- **DATA SHOWN**

..............................

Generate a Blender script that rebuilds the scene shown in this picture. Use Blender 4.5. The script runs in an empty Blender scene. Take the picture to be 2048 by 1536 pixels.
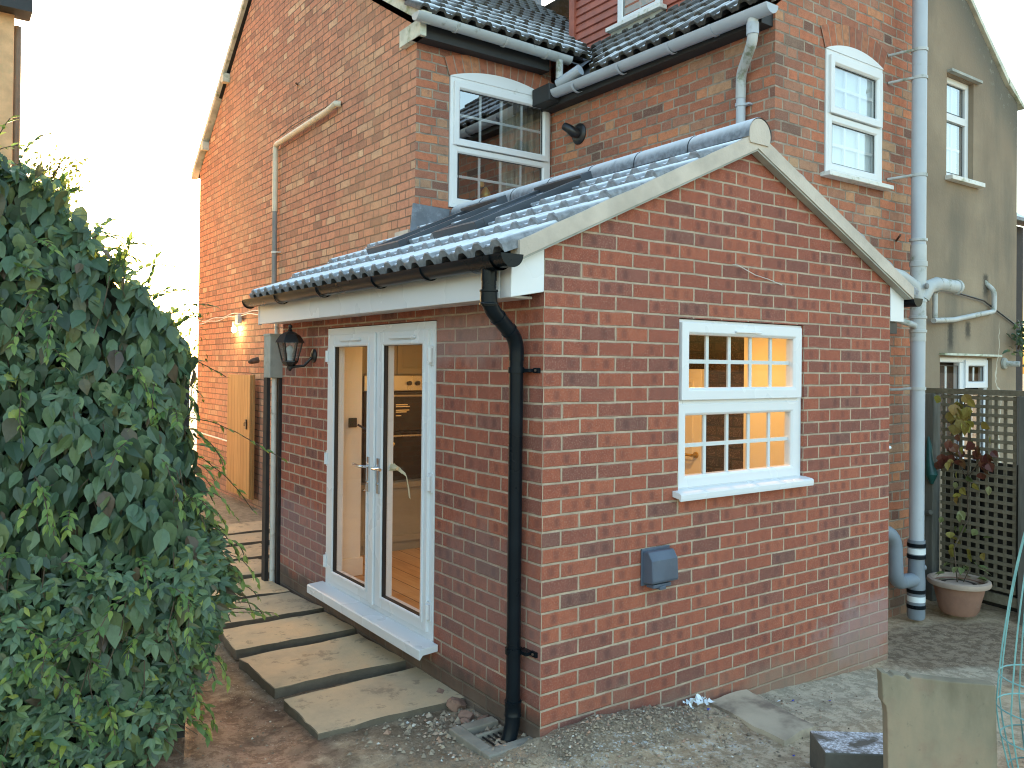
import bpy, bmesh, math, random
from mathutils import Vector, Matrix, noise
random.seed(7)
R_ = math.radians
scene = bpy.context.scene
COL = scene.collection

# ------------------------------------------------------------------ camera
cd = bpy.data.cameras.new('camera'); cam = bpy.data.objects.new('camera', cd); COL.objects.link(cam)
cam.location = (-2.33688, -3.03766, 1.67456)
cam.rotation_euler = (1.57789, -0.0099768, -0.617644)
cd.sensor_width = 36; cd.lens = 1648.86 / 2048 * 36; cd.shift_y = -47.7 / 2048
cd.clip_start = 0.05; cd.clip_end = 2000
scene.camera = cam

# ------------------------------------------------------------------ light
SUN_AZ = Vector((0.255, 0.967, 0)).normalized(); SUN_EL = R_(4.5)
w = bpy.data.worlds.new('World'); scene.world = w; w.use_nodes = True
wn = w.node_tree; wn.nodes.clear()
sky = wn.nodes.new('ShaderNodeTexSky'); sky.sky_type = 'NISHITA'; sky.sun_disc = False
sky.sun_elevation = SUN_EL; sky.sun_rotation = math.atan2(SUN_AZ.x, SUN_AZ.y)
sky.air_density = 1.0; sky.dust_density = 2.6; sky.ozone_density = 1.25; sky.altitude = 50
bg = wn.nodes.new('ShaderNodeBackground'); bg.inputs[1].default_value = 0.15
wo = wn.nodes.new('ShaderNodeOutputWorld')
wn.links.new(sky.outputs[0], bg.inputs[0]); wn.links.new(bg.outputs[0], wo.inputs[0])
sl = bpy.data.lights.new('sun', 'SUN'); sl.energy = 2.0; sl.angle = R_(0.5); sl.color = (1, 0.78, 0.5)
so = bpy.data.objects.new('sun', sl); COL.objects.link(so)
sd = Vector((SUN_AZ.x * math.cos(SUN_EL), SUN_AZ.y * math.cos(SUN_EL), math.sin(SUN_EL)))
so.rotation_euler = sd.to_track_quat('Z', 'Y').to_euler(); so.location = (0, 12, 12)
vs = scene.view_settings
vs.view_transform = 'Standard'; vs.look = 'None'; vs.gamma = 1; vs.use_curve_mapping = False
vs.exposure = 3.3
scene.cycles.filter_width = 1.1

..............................

- **TASK OBJECTIVE**
Starting at the first line of the material, output exactly the lines up to and including the one with "scene.camera = cam". Do not include the pictures.

- **ANSWER TO THE EXERCISE**
Generate a Blender script that rebuilds the scene shown in this picture. Use Blender 4.5. The script runs in an empty Blender scene. Take the picture to be 2048 by 1536 pixels.
import bpy, bmesh, math, random
from mathutils import Vector, Matrix, noise
random.seed(7)
R_ = math.radians
scene = bpy.context.scene
COL = scene.collection

# ------------------------------------------------------------------ camera
cd = bpy.data.cameras.new('camera'); cam = bpy.data.objects.new('camera', cd); COL.objects.link(cam)
cam.location = (-2.33688, -3.03766, 1.67456)
cam.rotation_euler = (1.57789, -0.0099768, -0.617644)
cd.sensor_width = 36; cd.lens = 1648.86 / 2048 * 36; cd.shift_y = -47.7 / 2048
cd.clip_start = 0.05; cd.clip_end = 2000
scene.camera = cam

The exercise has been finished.